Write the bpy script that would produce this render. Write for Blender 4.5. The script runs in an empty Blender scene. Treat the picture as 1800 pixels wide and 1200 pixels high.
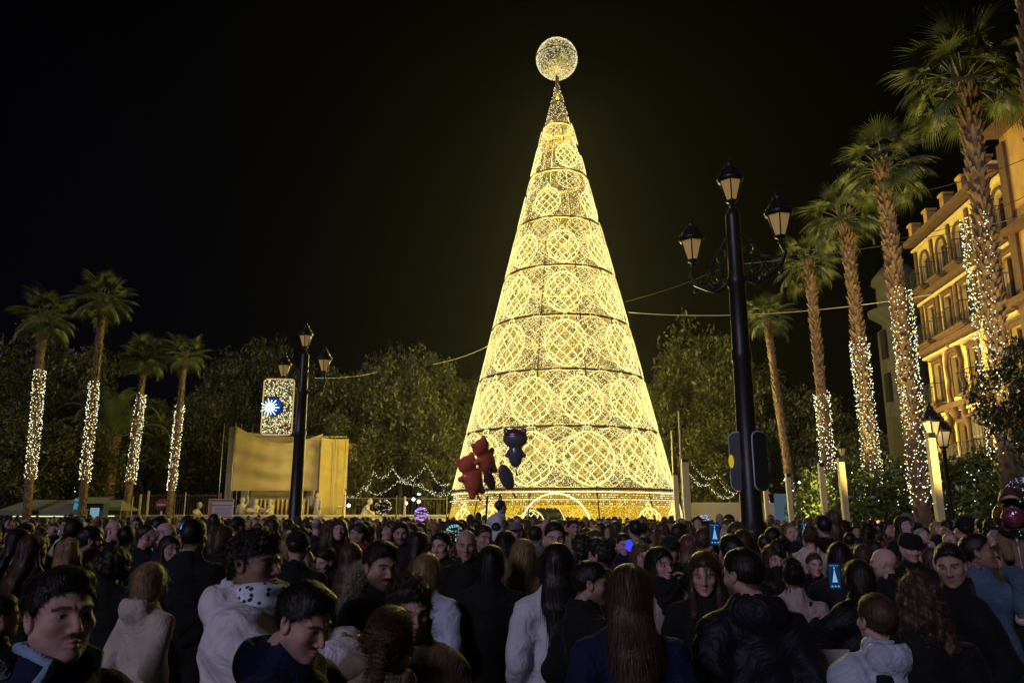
import bpy, math, random
import numpy as np
from mathutils import Vector, Matrix
random.seed(11)
rng = np.random.default_rng(11)
PI = math.pi
S = bpy.context.scene
COL = S.collection

# ---------------------------------------------------------------- camera, sky, light, exposure
TILT = math.radians(12.58); CT, ST = math.cos(TILT), math.sin(TILT); FPX = 1380.0; EYE = 1.8
cd = bpy.data.cameras.new('camera'); cam = bpy.data.objects.new('camera', cd); COL.objects.link(cam)
cam.location = (0, 0, EYE); cam.rotation_euler = (PI/2 + TILT, 0, 0)
cd.sensor_width = 36; cd.lens = 36*FPX/1800; cd.clip_start = 0.05; cd.clip_end = 2000
S.camera = cam

W = bpy.data.worlds.new('World'); S.world = W; W.use_nodes = True
nt = W.node_tree; nt.nodes.clear()
def N(nt, t, **k):
    n = nt.nodes.new(t)
    for a, b in k.items(): setattr(n, a, b)
    return n
wo = N(nt, 'ShaderNodeOutputWorld'); wb = N(nt, 'ShaderNodeBackground'); nt.links.new(wb.outputs[0], wo.inputs[0])
tc = N(nt, 'ShaderNodeTexCoord'); sx = N(nt, 'ShaderNodeSeparateXYZ'); nt.links.new(tc.outputs['Generated'], sx.inputs[0])
# night sky: near-black navy overhead, the town's olive glow low down, bluer to the west
r1 = N(nt, 'ShaderNodeValToRGB'); nt.links.new(sx.outputs[2], r1.inputs[0])
e = r1.color_ramp.elements
e[0].position = 0.0; e[0].color = (0.0016, 0.0015, 0.0005, 1)
e[1].position = 0.62; e[1].color = (0.0001, 0.0001, 0.0001, 1)
q = e.new(0.3); q.color = (0.0006, 0.0006, 0.0002, 1)
r2 = N(nt, 'ShaderNodeValToRGB'); nt.links.new(sx.outputs[2], r2.inputs[0])
e = r2.color_ramp.elements
e[0].position = 0.0; e[0].color = (0.0009, 0.0011, 0.0028, 1)
e[1].position = 0.6; e[1].color = (0.0001, 0.0001, 0.0005, 1)
q = e.new(0.25); q.color = (0.0003, 0.0004, 0.0020, 1)
mr = N(nt, 'ShaderNodeMapRange'); nt.links.new(sx.outputs[0], mr.inputs[0])
mr.interpolation_type = 'SMOOTHSTEP'; mr.inputs[1].default_value = -0.45; mr.inputs[2].default_value = 0.02
mx = N(nt, 'ShaderNodeMix', data_type='RGBA'); nt.links.new(mr.outputs[0], mx.inputs[0])
nt.links.new(r2.outputs[0], mx.inputs[6]); nt.links.new(r1.outputs[0], mx.inputs[7])
nt.links.new(mx.outputs[2], wb.inputs[0]); wb.inputs[1].default_value = 1.0

sd = bpy.data.lights.new('sun', 'SUN'); sun = bpy.data.objects.new('sun', sd); COL.objects.link(sun)
sd.energy = 0.92; sd.angle = math.radians(14); sd.color = (0.76, 0.70, 1.0)     # cool light that reaches the crowd from behind the camera
sun.rotation_euler = Vector((0.52, 0.80, -0.40)).to_track_quat('-Z', 'Y').to_euler()

S.view_settings.view_transform = 'Standard'; S.view_settings.look = 'None'
S.view_settings.exposure = 0.0; S.view_settings.gamma = 1.0; S.view_settings.use_curve_mapping = False
S.render.engine = 'CYCLES'
cy = S.cycles
cy.max_bounces = 5; cy.diffuse_bounces = 2; cy.glossy_bounces = 3; cy.transmission_bounces = 4; cy.transparent_max_bounces = 24
cy.sample_clamp_indirect = 1.2; cy.sample_clamp_direct = 12; cy.use_light_tree = True
cy.caustics_reflective = False; cy.caustics_refractive = False
cy.use_denoising = True; cy.denoiser = 'OPENIMAGEDENOISE'

def ray(x, y):
    up = 600 - y; f = FPX*CT - up*ST
    return Vector(((x-900)/f, 1.0, (up*CT + FPX*ST)/f))
def at(x, y, Y): return ray(x, y)*Y + Vector((0, 0, EYE))
def ground(x, Y): p = at(x, 908, Y); return Vector((p.x, Y, 0))

# ---------------------------------------------------------------- materials
MATS = {}
def base_mat(name):
    m = bpy.data.materials.new(name); m.use_nodes = True
    return m, m.node_tree, m.node_tree.nodes['Principled BSDF']
def mat(name, col, rough=.6, metal=0, bump=0, bscale=60, vary=0, vscale=8, vcol=None, attr=False, spec=.5, sheen=0, folds=0, strand=0, sss=0):
    if name in MATS: return MATS[name]
    m, t, b = base_mat(name)
    b.inputs['Roughness'].default_value = rough; b.inputs['Metallic'].default_value = metal
    b.inputs['Specular IOR Level'].default_value = spec
    b.inputs['Base Color'].default_value = (*col, 1)
    tcn = N(t, 'ShaderNodeTexCoord')
    src = None
    if vary:
        nz = N(t, 'ShaderNodeTexNoise'); nz.inputs['Scale'].default_value = vscale; nz.inputs['Detail'].default_value = 6
        t.links.new(tcn.outputs['Object'], nz.inputs[0])
        rp = N(t, 'ShaderNodeMapRange'); rp.inputs[1].default_value = .35; rp.inputs[2].default_value = .65
        t.links.new(nz.outputs[0], rp.inputs[0])
        mm = N(t, 'ShaderNodeMix', data_type='RGBA'); t.links.new(rp.outputs[0], mm.inputs[0])
        c2 = vcol or tuple(c*(1-vary) for c in col)
        mm.inputs[6].default_value = (*col, 1); mm.inputs[7].default_value = (*c2, 1)
        src = mm.outputs[2]
    if attr:
        at_ = N(t, 'ShaderNodeAttribute', attribute_name='col')
        mm = N(t, 'ShaderNodeMix', data_type='RGBA', blend_type='MULTIPLY'); mm.inputs[0].default_value = 1
        if src: t.links.new(src, mm.inputs[6])
        else: mm.inputs[6].default_value = (*col, 1)
        t.links.new(at_.outputs['Color'], mm.inputs[7]); src = mm.outputs[2]
    if src: t.links.new(src, b.inputs['Base Color'])
    if sss:
        b.inputs['Subsurface Weight'].default_value = sss; b.inputs['Subsurface Radius'].default_value = (1, .35, .2); b.inputs['Subsurface Scale'].default_value = .008
    if sheen:
        b.inputs['Sheen Weight'].default_value = sheen
        b.inputs['Sheen Roughness'].default_value = .35
    if bump:
        nz = N(t, 'ShaderNodeTexNoise'); nz.inputs['Scale'].default_value = bscale; nz.inputs['Detail'].default_value = 4
        t.links.new(tcn.outputs['Object'], nz.inputs[0])
        bp = N(t, 'ShaderNodeBump'); bp.inputs['Strength'].default_value = bump; bp.inputs['Distance'].default_value = .02
        t.links.new(nz.outputs[0], bp.inputs['Height']); t.links.new(bp.outputs[0], b.inputs['Normal'])
        if strand:      # strands: relief and tone drawn out along the fall of the hair
            mp = N(t, 'ShaderNodeMapping'); mp.inputs['Scale'].default_value = (1, 1, .07); t.links.new(tcn.outputs['Object'], mp.inputs[0]); t.links.new(mp.outputs[0], nz.inputs[0]); nz.inputs['Scale'].default_value = strand; nz.inputs['Detail'].default_value = 7
            rh = N(t, 'ShaderNodeMapRange'); rh.inputs[1].default_value = .3; rh.inputs[2].default_value = .7; rh.inputs[3].default_value = .25; rh.inputs[4].default_value = .65; t.links.new(nz.outputs[0], rh.inputs[0]); t.links.new(rh.outputs[0], b.inputs['Roughness'])
            bp.inputs['Distance'].default_value = .006
        if folds:       # broad creases
            n2 = N(t, 'ShaderNodeTexNoise'); n2.inputs['Scale'].default_value = 7; n2.inputs['Detail'].default_value = 3; n2.inputs['Distortion'].default_value = 1.6
            t.links.new(tcn.outputs['Object'], n2.inputs[0]); b2 = N(t, 'ShaderNodeBump'); b2.inputs['Strength'].default_value = folds; b2.inputs['Distance'].default_value = .07
            t.links.new(n2.outputs[0], b2.inputs['Height']); t.links.new(b2.outputs[0], bp.inputs['Normal'])
    MATS[name] = m; return m
def emit(name, col, s, attr=False, sample=False):
    if name in MATS: return MATS[name]
    m, t, b = base_mat(name); t.nodes.remove(b)
    e_ = N(t, 'ShaderNodeEmission'); e_.inputs[0].default_value = (*col, 1); e_.inputs[1].default_value = s
    if attr:
        a = N(t, 'ShaderNodeAttribute', attribute_name='col'); t.links.new(a.outputs['Color'], e_.inputs[0])
    t.links.new(e_.outputs[0], t.nodes['Material Output'].inputs[0])
    m.cycles.emission_sampling = 'AUTO' if sample else 'NONE'
    MATS[name] = m; return m

HAZE, ht_, hb_ = base_mat('haze'); ht_.nodes.remove(hb_); hv_ = N(ht_, 'ShaderNodeVolumePrincipled')
hv_.inputs['Color'].default_value = (.9, .92, .95, 1); hv_.inputs['Density'].default_value = .00021; hv_.inputs['Anisotropy'].default_value = .74
ht_.links.new(hv_.outputs[0], ht_.nodes['Material Output'].inputs['Volume'])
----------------
Exercise details → Reproduce exactly the run of lines that opens the listing and closes with the line holding "COL = S.collection". Pictures are excluded.

Output below →
Write the bpy script that would produce this render. Write for Blender 4.5. The script runs in an empty Blender scene. Treat the picture as 1800 pixels wide and 1200 pixels high.
import bpy, math, random
import numpy as np
from mathutils import Vector, Matrix
random.seed(11)
rng = np.random.default_rng(11)
PI = math.pi
S = bpy.context.scene
COL = S.collection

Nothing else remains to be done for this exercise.